Située dans le 10ème arrondissement de la capitale, à deux pas de la place de la République, la Base est installée dans un immeuble grisâtre, dont les murs intérieurs ont été recouverts de fresques et de multiples banderoles de manifestations, et qui a été rempli d’objets de récupération au fil des ans. Un lieu unique, à la fois festif, militant, créatif et professionnel. Concerts, conférences, soirées électorales et furieuses fiestas ; à part lors de certaines parenthèses, comme celle du premier confinement, une multitude d’événements a été organisée presque chaque jour pendant trois ans dans le bar du rez-de-chaussée. « C’est une porte d’entrée super accessible, et le fait de montrer qu’on se bat dans la joie et la fête parce qu’on aime la vie, et pas parce qu’on se dit qu’on va tous crever dans dix ans, ça aide à mobiliser les gens », raconte Babeth Lainé, chargée de logistique à la Base.

Les étages accueillent un espace de coworking et des bureaux peuplés par plusieurs organisations. Parmi elles, l’association Notre Affaire à Tous, qui a obtenu la condamnation de l’État pour inaction climatique avec Greenpeace, Oxfam et la Fondation pour la Nature et l’Homme (notre article), les agences de conseil Greenlex et Partie prenante, l’association Aremacs, ou encore le mouvement Faire un monde équitable. C’est aussi dans ces bureaux que Vert a pris son envol au cours des derniers mois.
Pour beaucoup, la Base fut un espace de synergie essentiel pour faire avancer la cause de l’écologie et de la justice sociale. C’est ici qu’ont été organisées certaines des plus grandes mobilisations récentes du mouvement pour le climat. Parmi celles-ci, l’énorme opération « Bloquons la République des pollueurs » en 2019, les marches « Look up » (Vert) ou « pour le futur » organisées au printemps 2022, avant la présidentielle (notre reportage).

Une page se tourne, pour Élodie Nace, coordinatrice d’Alternatiba Paris. « Il y a bien sûr de la tristesse et de la nostalgie, mais aussi beaucoup de reconnaissance et de gratitude vis-à-vis de tout ce qu’on a réussi à faire, que ce soit du travail de fond, de réflexion et de “production d’intelligence”, mais aussi la dimension de rassemblement, de célébration qui a entouré nos luttes. » En tant que « centre névralgique physique » du mouvement climat, ce lieu a accompagné la montée en puissance d’une dynamique qui était encore en pleine structuration en 2019, selon l’activiste. D’autant que la Base a essaimé partout en France et que des petites sœurs ont fleuri à Marseille, Grenoble, Nantes, et bientôt Montpellier.

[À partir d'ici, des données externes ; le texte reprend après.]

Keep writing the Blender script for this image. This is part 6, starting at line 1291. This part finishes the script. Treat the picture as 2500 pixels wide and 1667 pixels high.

Au rez-de-chaussée, Babeth supervise le tri du bar d’une main de maîtresse, entre les choses à jeter, à donner, et celles qui suivront les différentes organisations dans leurs futures aventures. Elle est arrivée à la Base peu après son ouverture. Celle qui a aménagé, géré, encombré et désencombré chaque recoin du bâtiment a du mal à contenir son émotion. Difficile pour elle de réaliser que c’est bel et bien la fin. Il faut dire que la Base a failli fermer à plusieurs reprises ces derniers mois, le bail étant arrivé à échéance en février. Il avait alors été renouvelé in extremis une fois jusqu’en avril, puis une seconde fois jusqu’à fin juin. Cette fois-ci, c’est la bonne : la Base baisse définitivement le rideau de fer.
En plus de faciliter l’organisation du mouvement climat, la Base a permis de « donner un point de repère social et émotionnel ultra-important, estime Babeth, car on mène des luttes qui sont dures, qui nous touchent nous et nos proches, qui peuvent mener à des burn-outs militants. Et le fait d’avoir un lieu de convivialité, d’amitié où tu peux te rassembler et partager ton vécu, ça donne beaucoup de force pour continuer l’engagement ».

Si les au revoir à la Base sont amers, les organisations résidentes ont bon espoir de trouver rapidement un nouveau point de chute pour continuer de faire converger les luttes écologistes et sociales et leur faire connaître de nouveaux sommets.